Saturday, February 13, 2010

My take on the Space debate

'By the end of this year, there will be no shuttle, no U.S. manned space program, no way for us to get into space. We're not talking about Mars or the moon here. We're talking about low-Earth orbit, which the U.S. has dominated for nearly half a century and from which it is now retiring with nary a whimper.'

http://www.realclearpolitics.com/articles/2010/02/12/closing_the_new_frontier_100276.html

I am a huge fan of Charles Krauthammer. I disagree with him very infrequently, but I do disagree with him about NASA. Equating American space efforts solely with NASA is very 20th century and very statist. Just as the NHS totally dominates healthcare provision and the healthcare marketplace in Britain; and the BBC totally dominates broadcasting and the broadcasting marketplace in Britain; NASA has dominated American activities in space. It has sucked up the talent, it has determined the culture of space exploration (extremely risk-averse), it has decided to a very large extent space priorities (science over commercial) and it has made Americans believe that only government has the resources to do things in space.
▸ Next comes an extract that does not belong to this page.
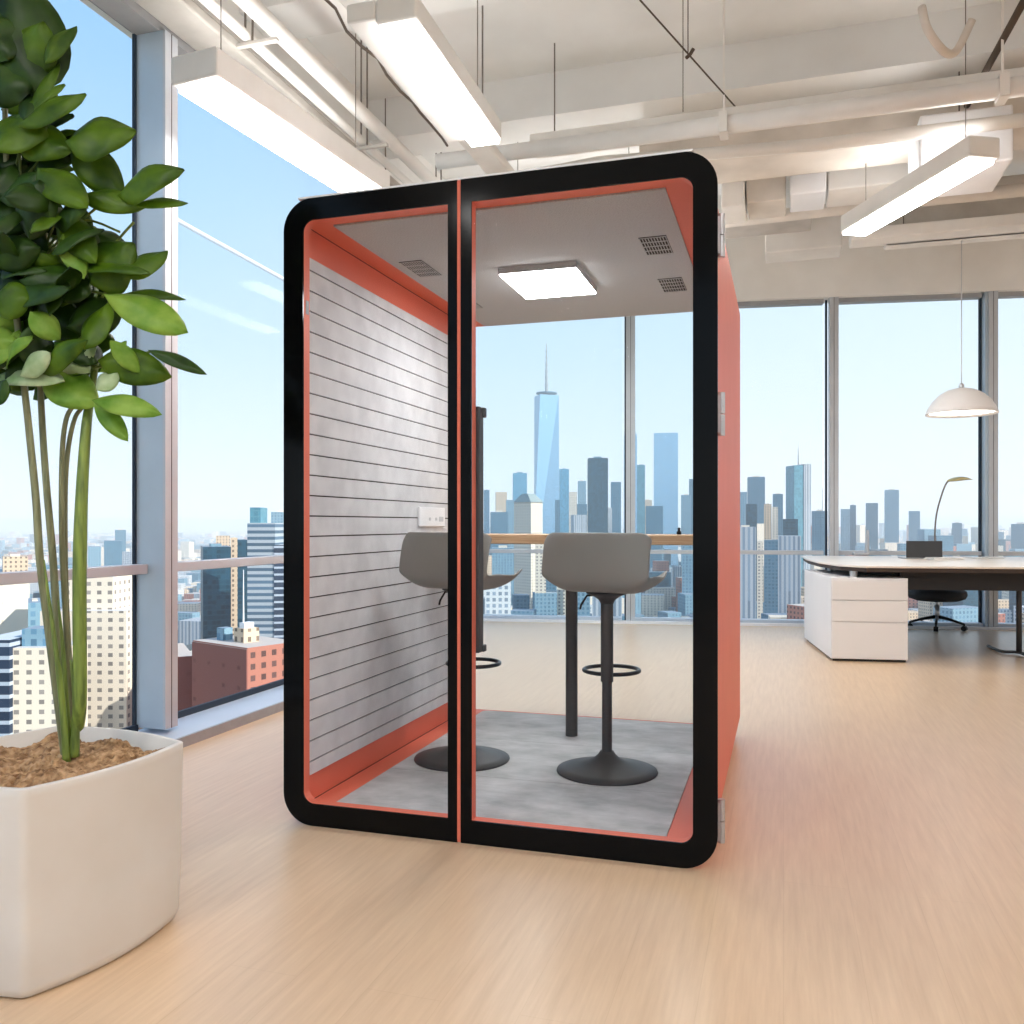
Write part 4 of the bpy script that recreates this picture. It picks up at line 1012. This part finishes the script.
# uncountable small city fabric
keys = ['cream', 'tan', 'bluegrey', 'slate', 'white', 'plaincream', 'ribs', 'brick', 'glassdark', 'bluegrey']
rnd = random.Random(21)
bm = BM()
def fab(px, Y, wd, dp, top, mi, ang):
    X = kx(px) * Y; c, s = math.cos(ang), math.sin(ang)
    vs = box(bm, -wd/2, wd/2, -dp/2, dp/2, 0, top - GZ, mi)
    for v in vs: v.co = Vector((X + v.co.x * c - v.co.y * s, Y + v.co.x * s + v.co.y * c, v.co.z))
for k in range(6400):
    px = rnd.uniform(-60, 1090)
    Y = 420 * math.exp(rnd.random() * math.log(30))
    if Y < 700 and rnd.random() < .5: continue
    left = px < 330
    wd = rnd.uniform(14, 36) * (1 + Y / 7000); dp = rnd.uniform(14, 30) * (1 + Y / 7000)
    if left:
        hgt = rnd.uniform(8, 34) + (rnd.random() < .06) * rnd.uniform(20, 70)
    else:
        hgt = rnd.uniform(10, 50) + (rnd.random() < .25) * rnd.uniform(20, 80) * min(1, Y / 1500)
        if Y > 1500 and rnd.random() < .22: hgt += rnd.uniform(20, 70)
    hgt = min(hgt, 182 if 470 < px < 840 else (158 if not left else 120))
    fab(px, Y, wd, dp, GZ + hgt, rnd.randrange(len(keys)), rnd.choice([.1, .1, .35, -.2]))
finish('distant_city', bm, [FC[k] for k in keys], loc=(0, 0, GZ), kind='stuff')
# contrail
cpts = [aty(130, 190, 9000), aty(180, 222, 9000), aty(283, 279, 9000), aty(330, 305, 9000)]
bm = BM(); tube(bm, cpts, [26, 24, 20, 14], 10)
finish('contrail', bm, pbr('white_vapour', (.95, .97, 1, 1), 1, spec=0), kind='stuff')
# haze beyond the building, a low layer of air
hz = bpy.data.materials.new('haze'); hz.use_nodes = True; nt = hz.node_tree; nt.nodes.clear()
ou = nt.nodes.new('ShaderNodeOutputMaterial'); vs = nt.nodes.new('ShaderNodeVolumeScatter'); nt.links.new(vs.outputs[0], ou.inputs['Volume'])
vs.inputs['Color'].default_value = (.92, .98, 1, 1); vs.inputs['Density'].default_value = .00015; vs.inputs['Anisotropy'].default_value = 0
bm = BM(); box(bm, -24000, 24000, 250, 27000, GZ + 1, 420)
bpy_h = finish('haze', bm, hz, kind='stuff')

# ------------------------------------------------------------------ render look
sc = bpy.context.scene
sc.view_settings.view_transform = 'Standard'; sc.view_settings.look = 'None'
sc.view_settings.gamma = 1; sc.view_settings.exposure = 0.32; sc.view_settings.use_curve_mapping = False
cy = sc.cycles
cy.use_denoising = True; cy.max_bounces = 10; cy.diffuse_bounces = 6; cy.glossy_bounces = 4; cy.transparent_max_bounces = 24; cy.volume_bounces = 2
cy.sample_clamp_indirect = 6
The Apollo program and the Space shuttle program were both very exciting. But how useful were they? Were they the best use for the gigantic resources poured into them? It is hard to say definitively, but we can say without fear of contradiction that the decision to put resources into them was made by government apparatchiks who had no board of directors or shareholders to answer to. They had no bottom line to worry about. What did the US get out of either the Apollo program or the shuttle? A few hundred KG of moon rocks? Some unbelievably expensive trips into space to deliver satellites which could have been delivered for a thousandth of the cost by an unmanned rocket?

If men are going to go into space, there must be some reason to. There must be some concrete goal, something of value which they will go there for. Like to bring something back to earth of value, some rare metal, or valuable resources. If not, don't go. The original American frontier drew people to its gold, its land and its forests. People didn't populate it because they wanted to do gravitation experiments or better astronomy. Until these obvious but highly neglected truths are given due attention, govenment space programs will continue to be highly wasteful luxuries.